性格は変えられなくても生き方は変えられる! 「苦手」を逆手に取ってみよう

暮らし

更新日:2019/5/29

『にがてが消える心理学』(神岡真司/三才ブックス)

 誰しも得手不得手があり、「苦手」なことを克服するのは容易ではない。私の場合は超がつくほどの方向音痴で、スマートフォンのGPS機能が大変にありがたい。なにしろ来た道を戻るのだけでも容易でないから、デジタルカメラが世に出た時にはすぐに飛びつき、出かけた先では帰り道を記録するために、何度も後ろを振り向きながら撮影したものである。はたから見たら、不審者と思われたかもしれない。そして、GPS機能を利用している現在でさえ、心理的な負担を感じるため知らない土地へ行くのが苦手なのは変わらず、デブ症、もとい出不精となっている。しかも苦手なことは一つや二つではなく、まだまだある。考え始めたら不安感が増し、『にがてが消える心理学』(神岡真司/三才ブックス)にすがりつくことにした。
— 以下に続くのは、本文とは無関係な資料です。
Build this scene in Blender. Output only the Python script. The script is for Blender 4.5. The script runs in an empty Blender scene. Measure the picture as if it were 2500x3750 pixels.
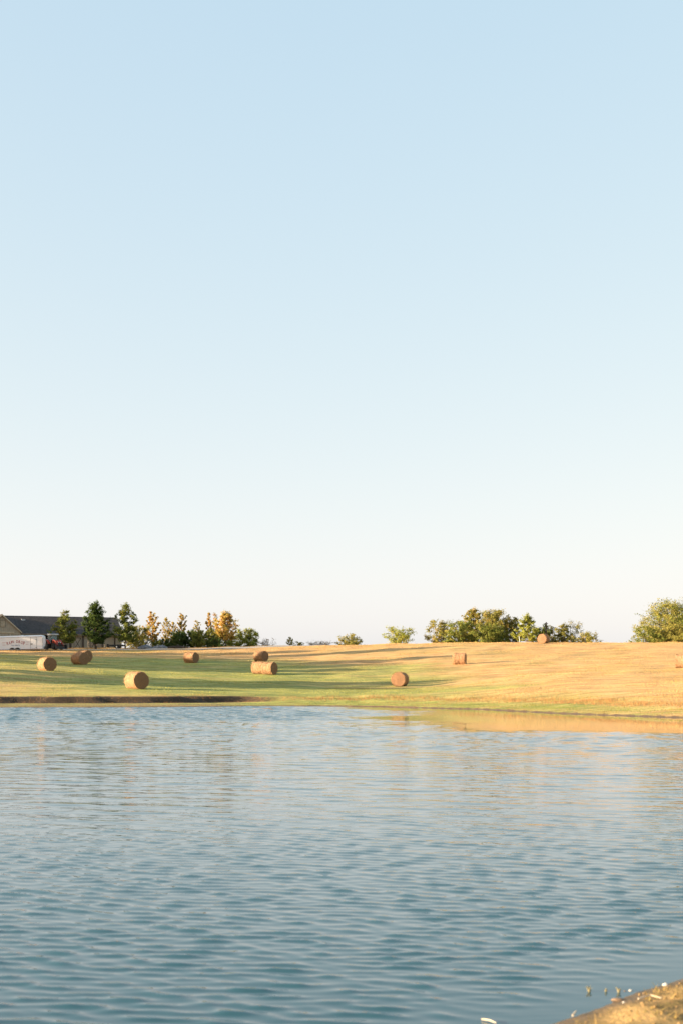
import bpy, math, random
import numpy as np
from mathutils import Vector, Matrix, Euler

# ------------------------------------------------------------------ camera, sky, sun, exposure
scene = bpy.context.scene
COL = scene.collection
FPX, HZ, CX, CAMZ = 5208.0, 2500.0, 1250.0, 2.0        # photograph: focal length in pixels, horizon row, centre column, eye height

cam_data = bpy.data.cameras.new('camera')
cam_data.sensor_fit = 'VERTICAL'
cam_data.sensor_height = 36.0
cam_data.lens = 50.0
cam_data.shift_y = (HZ - 1875.0) / 3750.0
cam_data.clip_start = 0.1
cam_data.clip_end = 9000
cam_data.dof.use_dof = True
cam_data.dof.focus_distance = 150.0
cam_data.dof.aperture_fstop = 3.2
cam = bpy.data.objects.new('camera', cam_data)
cam.location = (0, 0, CAMZ)
cam.rotation_euler = (math.radians(90), 0, 0)
COL.objects.link(cam)
scene.camera = cam

SUN_PHI, SUN_EL = 77.0, 9.5      # degrees: to the left of "behind the camera", and elevation
sp, se = math.radians(SUN_PHI), math.radians(SUN_EL)
TO_SUN = Vector((-math.sin(sp) * math.cos(se), -math.cos(sp) * math.cos(se), math.sin(se)))

world = bpy.data.worlds.new('World')
scene.world = world
world.use_nodes = True
wn = world.node_tree
bg = wn.nodes['Background']
sky = wn.nodes.new('ShaderNodeTexSky')
sky.sky_type = 'NISHITA'
sky.sun_disc = False
sky.sun_elevation = se
sky.sun_rotation = math.atan2(TO_SUN.x, TO_SUN.y)
sky.altitude = 150
sky.air_density = 0.7
sky.dust_density = 1.95
sky.ozone_density = 1.0
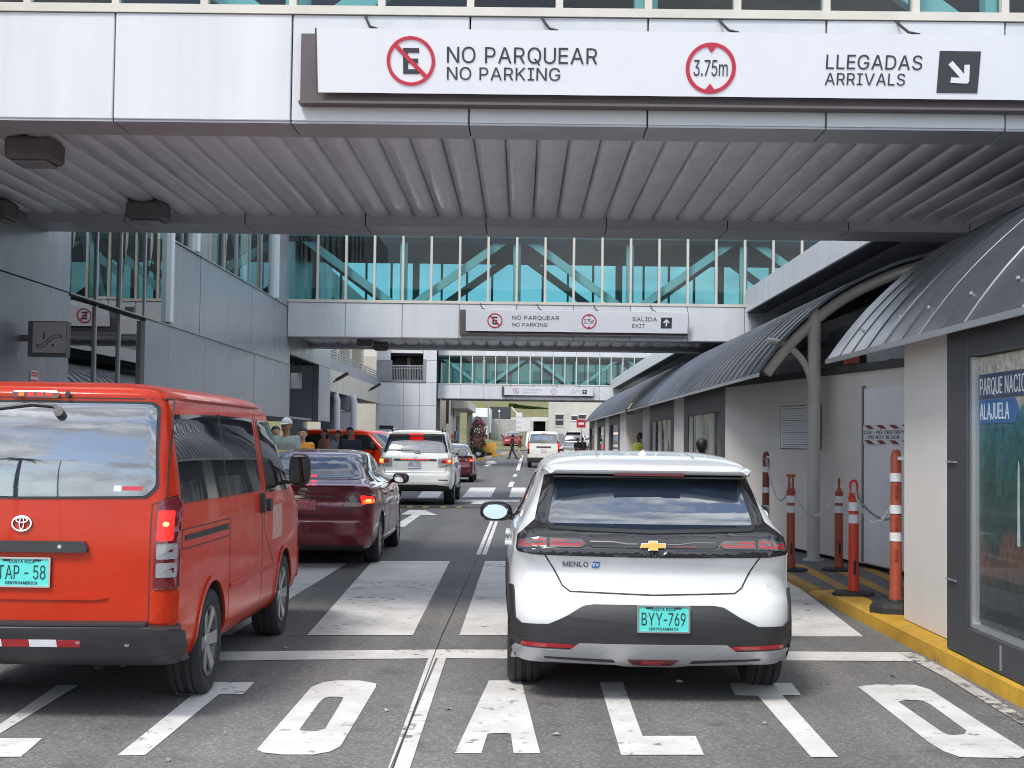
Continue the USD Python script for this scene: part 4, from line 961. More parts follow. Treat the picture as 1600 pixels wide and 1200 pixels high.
    def S_(s, poly, sg, d1=.006, d0=-.004, step=.035):
        v, f = fine(poly, d0, d1, step); a, b, c = s._off(s.side, v[:, 0], v[:, 1], v[:, 2]); return np.column_stack([sg * c, a, b]), (f if sg > 0 else f[:, ::-1])
    def RT(s, m, dz=0.0):                       # lettering onto the rear
        v, f = arr(m); return np.column_stack([v[:, 0], s.rear(v[:, 0], v[:, 1]) - v[:, 2] - dz, v[:, 1]]), f
    def build(s, t, m, under=PLAS):
        mf = Manifold(MMesh(np.asarray(s.mesh[0], np.float32), np.asarray(s.mesh[1], np.uint32)))
        for (y, z, R) in s.wheels:
            for sg in (-1, 1):
                c = Manifold.cylinder(.42, R, R, 40).rotate((0, 90, 0)).translate((.5 if sg > 0 else -.92, y, z))
                mf = mf - c
        v, f = arr(mf); c = v[f].mean(1); n = np.cross(v[f[:, 1]] - v[f[:, 0]], v[f[:, 2]] - v[f[:, 0]]); n /= np.linalg.norm(n, axis=1, keepdims=True) + 1e-12
        dark = (n[:, 2] < -.6) & (c[:, 2] < s.a[0, 0] + .02)
        for (y, z, R) in s.wheels:
            ins = (np.hypot(v[:, 1] - y, v[:, 2] - z) < R + .002)
            dark |= ins[f].all(1)
        def sub(k): u, i = np.unique(f[k], return_inverse=True); return v[u], i.reshape(-1, 3)
        b = part(t, "body", sub(~dark), m, smooth=42)
        if dark.any(): part(t, "underbody", sub(dark), under)
        return b

def wheel(t, x, y, R, wd, rim=RIMM, spokes=10, style=0):
    w = thing("wheel", parent=t)
    UsdGeom.XformCommonAPI(UsdGeom.Xform(w)).SetTranslate(Gf.Vec3d(float(x), float(y), float(R)))
    sg = 1 if x > 0 else -1; h = wd / 2; r0 = R * .66
    prof = [(r0, -h*.86), (R*.80, -h*1.02), (R*.93, -h), (R*.985, -h*.82), (R, -h*.6), (R, -h*.56), (R-.008, -h*.54), (R-.008, -h*.46), (R, -h*.44), (R, -h*.14), (R-.008, -h*.12), (R-.008, -h*.04), (R, -h*.02)]
    prof = prof + [(a, -b) for a, b in prof[::-1]]
    part(w, "tyre", xaxis(rev(prof, 40)), TYRE, smooth=35)
    rp_ = [(.0, h*.25), (R*.50, h*.35), (R*.60, h*.88), (r0 + .004, h*.95), (r0 + .004, h*.80), (r0-.012, h*.1), (r0-.012, -h*.8), (0, -h*.8)]
    m = rev([(a, b) for a, b in rp_[::-1]] if False else rp_[::-1], 32)
    part(w, "rim", xaxis(m) if sg > 0 else mirror(xaxis(m)), RIMD, smooth=40)
    for k in range(spokes):
        a = 2 * math.pi * k / spokes; c, s_ = math.cos(a), math.sin(a)
        wr = .17 if style else .13
        q = [(-.022*1.4, R*.10), (.022*1.4, R*.10), (R*wr*.75, r0*.95), (-R*wr*.75, r0*.95)]
        pts = [(zz * (1 if sg > 0 else -1), c * r - s_ * u, s_ * r + c * u) for (u, r) in q for zz in (h * (.55 if r < R*.3 else .82), h * (.75 if r < R*.3 else .93))]
        part(w, "spoke", hull(pts), rim, smooth=30)
    cap = rev([(0, h*.82), (R*.13, h*.80), (R*.16, h*.62), (R*.16, h*.3), (0, h*.3)][::-1], 20)
    part(w, "hub_cap", xaxis(cap) if sg > 0 else mirror(xaxis(cap)), rim, smooth=30)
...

 さまざまな「苦手」に焦点を当てた本書は、ほんの少し視点や思考を変えることで苦手を克服する解決策のヒントを、心理学に基づいて提示する。特徴的なのは、「苦手」な事柄ごとに関連した調査のデータを示して、同様の悩みを抱えている人がどれくらいいるかが分かることと、克服するために役立ちそうな世界中の著名人の発言や格言などを添えてあることだ。「読書が続かない」という項目では、2017年に実施されたアンケートに「読書習慣がある」と回答した人は、39.4%との結果が載っており、古代ギリシャの哲学者アリスティッポスの言葉「読書は量ではなく、役に立つように読むのが問題である」との言葉がある。そして著者は、心理学的に見ると読書が苦手な人は3つの「固定観念」を持っていると指摘している。それは、「本は頭から読み進めないといけない」「買った本は最後まで読まなければならない」「本を読むにはまとまった時間が必要」というもの。著者は、「飛ばし読み」と「ちょっと面白くないな」と感じたら、さっさと閉じてしまうことを勧めており、読む時間も何かの待ち時間などの隙間時間を使って少しずつ読み進めばよいという。

 本書の前書きでも「どこから読んでいただいても構いません」と述べていて、第1章「自分のこういうところが嫌い」、第2章「どうしてもできないことってあります」、第3章「コミュニケーションがうまくいかない」、第4章「これができたらもっと明るい人生に」と分かれている。それぞれの章を眺めてみれば、自分に思い当たることが必ず見つかるだろう。なにしろ、「ちょっとしたことで頭に血がのぼる」項目で「日常生活で苛立ちを感じる人」は65.0%以上もいて、「あがり症ですぐ緊張する」項目には「緊張しない人は2割以下でしかない」というデータが載っているくらいだ。

advertisement

 もちろん「方向音痴でよく道に迷う」という項目も載っていて、2016年に実施されたアンケートによれば、80%以上が大人になっても迷子の経験があるというから心強い。いや、安心してはいけないのだけれど、スペインの諺には「濡れるのを恐れる者は鱒(ます)がとれない」とあり、出不精では損なのも確か。方向音痴に関する研究では、よく言われがちな男女の明確な違いなどなく、方向感覚に優れた人は目印となる「ランドマーク」を見つけることを意識していて、観察力に秀でているそうだ。さすがに、こうした能力は一朝一夕で身につくものではないが、まずは「自分の勘には頼らない」クセを持つことが大事だとのこと。そういう意味では私がデジカメを使い、来た道を撮影しておくというのは悪くなかった模様。おかけで当時の旅行写真は、観光名所よりも路地裏のような写真が多くなってしまったが、あれから20年以上も経っているから再び訪れてみたら面白いかもしれない。いっそ方向音痴を克服する練習も兼ねて、また出かけた先で帰り道を振り向きながら写真を撮ってみようか。スマホで写真を撮るとGPS機能で位置情報も記録されるし、何年か後に同じ場所を見てみるのを楽しみにしながら。